Question

Two identical particles are charged and held at a distance of $1m$ from each other. They are found to be attracting each other with a force of $0.027N$. Now, they are connected by a conducting wire so that charge flows between them. When the charge flow stops, they are found to be repelling each other with a force of $0.009N$. Find the initial charge on each particle:
$\begin{aligned} & A){{q}_{1}}=\pm 3\mu C;{{q}_{2}}=\mp 1\mu C \\\ & B){{q}_{1}}=\mp 3\mu C;{{q}_{2}}=\pm 2\mu C \\\ & C){{q}_{1}}=\pm 5\mu C;{{q}_{2}}=\mp 2\mu C \\\ & D)\text{ }None\text{ }of\text{ }these \\\ \end{aligned}$

Answer 1

Hint: We know that the force between two charges is given by Coulomb's law. We can write the equations for initial and final cases using Coulomb's law. As the charge flows between the two charges, the final charge is average of the initial charge.
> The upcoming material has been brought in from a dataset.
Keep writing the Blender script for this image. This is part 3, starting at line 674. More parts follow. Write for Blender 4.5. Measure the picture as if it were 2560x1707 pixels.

Complete step-by-step answer:
Let us consider that the charges on the two particles are ${{Q}_{1}}$ and ${{Q}_{2}}$ respectively. If the force acting between these charges are taken to be $F$ and the distance between the two particles is taken to be $d$, then by Coulomb’s law, we can write,
$F=\dfrac{k{{Q}_{1}}{{Q}_{2}}}{{{d}^{2}}}$
In the question, it has been mentioned that initially, the force between the particles is $0.027N$. Therefore, we can write,
$\begin{aligned} & 0.027=\dfrac{k{{Q}_{1}}{{Q}_{2}}}{{{(1)}^{2}}} \\\ & \Rightarrow k{{Q}_{1}}{{Q}_{2}}=0.027\to \text{ equation(1)} \\\ \end{aligned}$
Again, when the two particles are connected by a conducting wire, the charges on the two particles will become equal. If $q$is taken to be the new charge of the particles, then,
$q=\dfrac{{{Q}_{1}}+{{Q}_{2}}}{2}$
Hence the Coulomb force $F'$will be
$F'=\dfrac{k{{(\dfrac{{{Q}_{1}}+{{Q}_{2}}}{2})}^{2}}}{{{d}^{2}}}$
So, according to the question, we can write,
$\begin{aligned} & 0.009=\dfrac{k{{(\dfrac{{{Q}_{1}}+{{Q}_{2}}}{2})}^{2}}}{{{(1)}^{2}}} \\\ & \Rightarrow k{{(\dfrac{{{Q}_{1}}+{{Q}_{2}}}{2})}^{2}}=0.009\to \text{ equation(2)} \\\ \end{aligned}$
After simplifying the above equations, and substituting the given values, we find that,
${{Q}_{1}}{{Q}_{2}}=-3\times {{10}^{-12}}\text{( - because the charges are opposite)}$
$\begin{aligned} & {{({{Q}_{1}}+{{Q}_{2}})}^{2}}=4\times {{10}^{-12}} \\\ & \Rightarrow ({{Q}_{1}}+{{Q}_{2}})=\pm 2\times {{10}^{-6}} \\\ \end{aligned}$
So, from the above equations, we can find that, the answer to the given question is
$g$ ${{Q}_{1}}=\pm 3\mu C\text{ }and\text{ }{{Q}_{2}}=\mp 1\mu C\text{ }$
So, as per the question, if ${{Q}_{1}}={{q}_{1}}\text{and }{{Q}_{2}}={{q}_{2}}$, then the answer is option
$A){{q}_{1}}=\pm 3\mu C;{{q}_{2}}=\mp 1\mu C$

Note: Students must be careful while using the Coulomb’s law, because many times, there is a mistake in taking the denominator. Students need to remember that according to this law, the force is always inversely proportional to the ‘square of the distance’ between the charges and not the ‘distance’.